TD Bank’s community involvement leaves its legacy on the Upstate

TD Bank employees volunteer for the annual TD Tree Days event. Photo provided.

TD Bank’s community involvement has left its mark on the Upstate since it came to the region in 2011. Its overall corporate giving in the Upstate is more than $1.2 million each year, and in 2017, employees volunteered 6,950 hours in South Carolina.

The key to the bank’s successful efforts in the community is the way its leaders envision involvement from the bottom up.

Cal Hurst, regional vice president of TD for the Upstate, came to the bank three and a half years ago and has become deeply involved in the community-service aspect of his job.

Cal Hurst, regional vice president of TD Bank, photo provided.

“I consider our role in community involvement to be twofold — to help manage the dollars and TD’s approach to community engagement and involvement; so yeah, take the dollars, that’s fine, but to help manage TD’s approach and what we know we want to do in our communities and boil that down to what is important in Greenville and the Upstate,” Hurst says. “The other part to me is external, which means individually being a good civic partner to organizations, whether it’s as a friend of the organization or even board member, but trying to be an advocate for organizations and trying to maintain good relationships to make sure they understand that we value what they do and that when we are able we’re making investments in their work.”

Hurst believes that you have to tackle the issues from the root and ensure you aren’t just putting a Band-Aid on them. “Part of my role is to direct that focus into the Upstate and say, ‘This is where we want to make our mark,’” Hurst says.

TD works with many organizations in the Upstate. “We have a huge number of wonderful organizations around the Upstate that are doing work that has to be done, which mean that someone gets from one day to the next in better shape,” Hurst says.

TD tries to focus on a few particular areas of community involvement, including the arts, financial literacy, and affordable housing.

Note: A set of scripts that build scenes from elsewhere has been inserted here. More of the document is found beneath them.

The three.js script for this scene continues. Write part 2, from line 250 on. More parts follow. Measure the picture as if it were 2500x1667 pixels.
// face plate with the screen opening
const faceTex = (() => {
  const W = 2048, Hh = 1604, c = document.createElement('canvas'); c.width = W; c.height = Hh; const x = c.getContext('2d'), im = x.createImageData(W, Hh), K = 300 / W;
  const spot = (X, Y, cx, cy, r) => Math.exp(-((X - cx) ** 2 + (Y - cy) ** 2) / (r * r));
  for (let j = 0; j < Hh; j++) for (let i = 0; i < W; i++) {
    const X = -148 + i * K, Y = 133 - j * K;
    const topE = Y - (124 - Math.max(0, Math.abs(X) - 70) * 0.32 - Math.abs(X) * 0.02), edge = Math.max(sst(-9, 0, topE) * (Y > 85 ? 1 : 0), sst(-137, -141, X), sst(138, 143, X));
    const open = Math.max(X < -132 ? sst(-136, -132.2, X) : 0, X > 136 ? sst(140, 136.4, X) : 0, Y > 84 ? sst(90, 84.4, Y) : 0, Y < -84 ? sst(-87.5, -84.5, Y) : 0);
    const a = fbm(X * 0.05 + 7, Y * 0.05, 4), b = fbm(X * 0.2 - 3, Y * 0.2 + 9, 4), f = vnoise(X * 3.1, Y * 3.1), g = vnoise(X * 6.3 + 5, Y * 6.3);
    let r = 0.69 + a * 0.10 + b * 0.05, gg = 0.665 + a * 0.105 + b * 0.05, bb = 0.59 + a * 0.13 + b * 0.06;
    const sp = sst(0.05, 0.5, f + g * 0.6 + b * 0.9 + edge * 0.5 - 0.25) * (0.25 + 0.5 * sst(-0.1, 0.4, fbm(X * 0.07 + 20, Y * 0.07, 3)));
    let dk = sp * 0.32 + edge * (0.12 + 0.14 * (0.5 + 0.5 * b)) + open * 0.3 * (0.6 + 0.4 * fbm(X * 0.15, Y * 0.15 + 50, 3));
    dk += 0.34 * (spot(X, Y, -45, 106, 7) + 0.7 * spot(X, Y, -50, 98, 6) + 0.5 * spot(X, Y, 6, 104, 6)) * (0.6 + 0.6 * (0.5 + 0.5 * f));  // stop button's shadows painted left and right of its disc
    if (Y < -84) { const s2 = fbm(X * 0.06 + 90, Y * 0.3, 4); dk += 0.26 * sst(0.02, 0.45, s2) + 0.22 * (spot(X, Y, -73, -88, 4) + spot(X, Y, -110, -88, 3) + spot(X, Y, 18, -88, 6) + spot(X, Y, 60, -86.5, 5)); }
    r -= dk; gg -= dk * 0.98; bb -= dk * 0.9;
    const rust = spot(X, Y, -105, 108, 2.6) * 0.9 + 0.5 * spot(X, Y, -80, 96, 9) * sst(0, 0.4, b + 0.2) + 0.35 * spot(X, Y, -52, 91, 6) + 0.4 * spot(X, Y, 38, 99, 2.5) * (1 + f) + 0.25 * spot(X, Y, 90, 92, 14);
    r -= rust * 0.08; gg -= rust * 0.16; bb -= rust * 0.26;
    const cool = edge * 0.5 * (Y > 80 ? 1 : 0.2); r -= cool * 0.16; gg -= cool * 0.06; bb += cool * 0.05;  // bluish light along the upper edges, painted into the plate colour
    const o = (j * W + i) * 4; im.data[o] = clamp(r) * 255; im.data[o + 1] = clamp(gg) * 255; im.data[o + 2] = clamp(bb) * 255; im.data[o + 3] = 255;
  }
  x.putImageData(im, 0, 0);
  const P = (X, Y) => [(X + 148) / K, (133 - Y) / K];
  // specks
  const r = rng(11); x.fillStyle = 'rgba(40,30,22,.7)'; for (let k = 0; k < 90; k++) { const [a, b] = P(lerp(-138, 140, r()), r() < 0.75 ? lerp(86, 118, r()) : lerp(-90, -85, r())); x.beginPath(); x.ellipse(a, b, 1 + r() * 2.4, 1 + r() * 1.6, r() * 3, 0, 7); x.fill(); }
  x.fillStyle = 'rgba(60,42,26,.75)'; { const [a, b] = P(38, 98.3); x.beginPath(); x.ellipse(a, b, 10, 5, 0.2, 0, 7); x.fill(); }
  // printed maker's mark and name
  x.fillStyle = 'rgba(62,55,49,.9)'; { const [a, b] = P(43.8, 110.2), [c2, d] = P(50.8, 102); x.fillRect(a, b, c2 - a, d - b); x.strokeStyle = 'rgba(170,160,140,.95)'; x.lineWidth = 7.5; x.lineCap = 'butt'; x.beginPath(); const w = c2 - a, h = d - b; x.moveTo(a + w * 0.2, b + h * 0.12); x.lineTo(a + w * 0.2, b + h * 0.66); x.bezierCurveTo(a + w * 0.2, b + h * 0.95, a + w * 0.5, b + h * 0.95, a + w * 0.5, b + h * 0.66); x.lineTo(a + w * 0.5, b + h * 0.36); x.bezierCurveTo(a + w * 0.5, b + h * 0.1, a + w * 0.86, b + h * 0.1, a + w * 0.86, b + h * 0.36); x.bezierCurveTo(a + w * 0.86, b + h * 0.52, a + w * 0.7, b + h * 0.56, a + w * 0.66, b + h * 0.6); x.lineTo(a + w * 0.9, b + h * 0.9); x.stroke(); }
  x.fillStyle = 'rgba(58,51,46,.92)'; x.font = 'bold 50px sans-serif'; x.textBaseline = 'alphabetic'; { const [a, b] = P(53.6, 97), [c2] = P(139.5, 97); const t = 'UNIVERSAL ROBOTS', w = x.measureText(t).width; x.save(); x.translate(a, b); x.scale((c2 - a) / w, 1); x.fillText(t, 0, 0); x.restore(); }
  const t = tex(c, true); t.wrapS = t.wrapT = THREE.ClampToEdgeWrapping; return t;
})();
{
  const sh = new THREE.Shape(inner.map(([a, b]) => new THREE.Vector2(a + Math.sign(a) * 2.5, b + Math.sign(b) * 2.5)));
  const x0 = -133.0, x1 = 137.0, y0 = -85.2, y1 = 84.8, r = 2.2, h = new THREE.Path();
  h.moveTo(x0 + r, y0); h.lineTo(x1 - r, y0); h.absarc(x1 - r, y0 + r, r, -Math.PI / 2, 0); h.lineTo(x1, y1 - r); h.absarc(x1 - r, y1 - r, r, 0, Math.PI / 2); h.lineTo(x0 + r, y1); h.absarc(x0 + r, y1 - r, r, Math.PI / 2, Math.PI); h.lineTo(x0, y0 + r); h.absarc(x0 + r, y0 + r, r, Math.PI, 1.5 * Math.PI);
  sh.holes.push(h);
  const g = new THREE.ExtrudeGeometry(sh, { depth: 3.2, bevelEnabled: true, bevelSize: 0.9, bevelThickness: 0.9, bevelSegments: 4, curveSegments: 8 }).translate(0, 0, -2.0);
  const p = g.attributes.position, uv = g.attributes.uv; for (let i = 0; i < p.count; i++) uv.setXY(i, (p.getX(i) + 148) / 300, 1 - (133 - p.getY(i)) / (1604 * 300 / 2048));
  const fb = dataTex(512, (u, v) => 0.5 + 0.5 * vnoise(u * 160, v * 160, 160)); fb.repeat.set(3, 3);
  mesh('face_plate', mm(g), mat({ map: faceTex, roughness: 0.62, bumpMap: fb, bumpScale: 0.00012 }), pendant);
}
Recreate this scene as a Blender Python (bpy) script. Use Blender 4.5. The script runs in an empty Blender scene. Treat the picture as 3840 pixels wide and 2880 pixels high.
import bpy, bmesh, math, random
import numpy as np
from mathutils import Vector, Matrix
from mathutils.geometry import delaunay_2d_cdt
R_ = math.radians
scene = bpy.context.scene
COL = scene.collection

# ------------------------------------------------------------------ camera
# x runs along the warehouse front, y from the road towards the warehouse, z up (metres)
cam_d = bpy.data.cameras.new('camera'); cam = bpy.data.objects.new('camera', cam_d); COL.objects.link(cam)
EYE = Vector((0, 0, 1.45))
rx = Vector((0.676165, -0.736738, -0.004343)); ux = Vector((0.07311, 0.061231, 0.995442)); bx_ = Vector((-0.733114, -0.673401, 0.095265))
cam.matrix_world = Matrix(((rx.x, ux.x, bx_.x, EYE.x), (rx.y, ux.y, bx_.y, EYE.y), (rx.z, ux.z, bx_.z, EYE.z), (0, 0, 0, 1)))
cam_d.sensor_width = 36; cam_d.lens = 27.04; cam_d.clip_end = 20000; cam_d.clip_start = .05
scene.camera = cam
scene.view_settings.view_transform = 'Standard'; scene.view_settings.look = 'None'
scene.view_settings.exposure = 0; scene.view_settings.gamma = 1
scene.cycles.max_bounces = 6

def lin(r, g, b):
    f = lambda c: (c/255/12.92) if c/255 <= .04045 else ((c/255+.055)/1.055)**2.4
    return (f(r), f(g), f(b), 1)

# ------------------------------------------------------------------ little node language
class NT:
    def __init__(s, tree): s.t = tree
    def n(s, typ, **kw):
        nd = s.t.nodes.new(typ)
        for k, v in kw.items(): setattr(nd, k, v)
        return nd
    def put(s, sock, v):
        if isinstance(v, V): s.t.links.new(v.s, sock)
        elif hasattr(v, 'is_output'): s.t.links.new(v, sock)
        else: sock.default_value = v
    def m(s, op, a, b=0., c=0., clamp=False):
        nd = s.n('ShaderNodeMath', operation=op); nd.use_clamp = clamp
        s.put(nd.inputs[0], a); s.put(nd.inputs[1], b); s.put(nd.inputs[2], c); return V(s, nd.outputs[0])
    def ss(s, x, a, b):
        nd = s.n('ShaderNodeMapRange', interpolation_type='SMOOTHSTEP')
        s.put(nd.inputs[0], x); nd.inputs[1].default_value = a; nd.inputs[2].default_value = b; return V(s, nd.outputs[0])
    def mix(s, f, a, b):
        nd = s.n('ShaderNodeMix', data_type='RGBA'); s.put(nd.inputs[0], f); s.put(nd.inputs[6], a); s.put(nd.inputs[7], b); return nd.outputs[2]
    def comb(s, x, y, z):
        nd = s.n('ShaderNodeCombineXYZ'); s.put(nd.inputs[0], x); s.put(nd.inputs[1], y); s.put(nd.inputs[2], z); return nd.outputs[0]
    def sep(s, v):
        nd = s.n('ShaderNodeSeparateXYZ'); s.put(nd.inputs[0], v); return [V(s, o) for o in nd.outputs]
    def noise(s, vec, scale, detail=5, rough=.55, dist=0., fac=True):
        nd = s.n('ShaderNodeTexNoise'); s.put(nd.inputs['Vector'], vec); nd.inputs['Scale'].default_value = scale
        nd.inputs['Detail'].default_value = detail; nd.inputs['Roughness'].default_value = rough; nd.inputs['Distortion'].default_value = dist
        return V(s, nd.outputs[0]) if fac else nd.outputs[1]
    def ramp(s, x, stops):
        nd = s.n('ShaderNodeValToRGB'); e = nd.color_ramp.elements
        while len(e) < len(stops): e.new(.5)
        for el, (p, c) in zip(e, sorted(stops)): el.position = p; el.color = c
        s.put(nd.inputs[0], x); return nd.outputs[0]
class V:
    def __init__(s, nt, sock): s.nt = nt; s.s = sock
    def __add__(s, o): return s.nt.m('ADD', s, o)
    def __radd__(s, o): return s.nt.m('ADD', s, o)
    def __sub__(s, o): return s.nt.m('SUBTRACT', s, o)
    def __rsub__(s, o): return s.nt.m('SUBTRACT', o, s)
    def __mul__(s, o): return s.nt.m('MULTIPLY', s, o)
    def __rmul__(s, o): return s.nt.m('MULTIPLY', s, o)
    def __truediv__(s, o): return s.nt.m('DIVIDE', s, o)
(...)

Alan Ethridge, executive director of the Metropolitan Arts Council, says, “TD Bank is one of the most community-minded and philanthropic businesses in the community. The bank supports virtually all major arts initiatives, and their management team members truly recognize how important the arts are to a thriving community.”

Don Oglesby, president and CEO of Homes of Hope, also boasts about TD’s financial and volunteer efforts for his organization. “TD Bank gets it, from the top down. They are not only thought leaders, but they are leaders in terms of actual investment and willingness to address root causes, not just pick low-hanging fruit.”

Hurst explains that TD Bank is committed to helping the community both financially and with physical volunteer hours. “There is no better way to get engaged with an organization than to figure out what they do and do it with them,” he says. Hurst explains that this is why each of TD’s employees is paid 40 hours of volunteer time to work with organizations of their choice.

The bank’s parent company, TD Bank Group, which is based in Canada, has a new program, the TD Ready Commitment, which is a $1 billion pledge that the bank plans to invest through 2030.

“As a business, we spend a lot of time making sure that we are ready for what the future holds. This is our attempt to do that same thing in our communities,” Hurst says. “The communities that we serve have needs beyond their banking needs. We feel confident that we are ready for what the next 10 to 15-plus years holds as a business. We want to make sure our communities are ready for the exact same thing.”